Thursday, July 26, 2012

Thomas Friedman is very inconsistent

As many have already noted, Thomas Friedman's latest column in the New York Times is idiotic. Friedman has a long history of making idiotic comments, but for the purpose of this blog I want to highlight a specific example of Inconsistency he commits. He begins by addressing the current situation in Syria and comparing it to Iraq:
And, for me, the lesson of Iraq is quite simple: You can’t go from Saddam to Switzerland without getting stuck in Hobbes — a war of all against all — unless you have a well-armed external midwife, whom everyone on the ground both fears and trusts to manage the transition. In Iraq, that was America.
The conclusion then is that the problems of Syria can only be resolved via some sort of large scale military intervention. A military intervention that, in Friedman's opinion, is the only way to prevent Syria from reverting to a Hobbesian state of nature. This is all fine and good, but a few paragraphs later in the same editorial he writes:
Because of both U.S. incompetence and the nature of Iraq, this U.S. intervention triggered a civil war in which all the parties in Iraq — Sunnis, Shiites and Kurds — tested the new balance of power, inflicting enormous casualties on each other and leading, tragically, to ethnic cleansing that rearranged the country into more homogeneous blocks of Sunnis, Shiites and Kurds.
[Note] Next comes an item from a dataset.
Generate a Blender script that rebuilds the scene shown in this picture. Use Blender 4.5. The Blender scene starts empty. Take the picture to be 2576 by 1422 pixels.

So, rather than the "well-armed external midwife" of the US preventing civil war, Friedman now argues that the US was one of the causal factors for that civil war. This is a serious inconsistency. Either the US can prevent civil war through military action or it can't.One can't argue that it can do both at the same time. Then, in the very next sentence he writes:
But the U.S. presence in Iraq contained that civil war and ethnic cleansing from spreading to neighboring states.
So, to follow Friedman's argument, the US is necessary to prevent civil war, but the US caused civil war, but it prevented the civil war it caused from spilling into neighboring countries. Given this kind of reasoning, one might legitimately ask why it was necessary for the US to go and start a civil war in the first place. Given these kind of radically contradictory and inconsistent claims, all made in the same editorial sometimes one immediately after the other, I have to seriously question whether or not Friedman actually reads the stuff he writes. And I must further ask why his editors let him get away with this nonsense.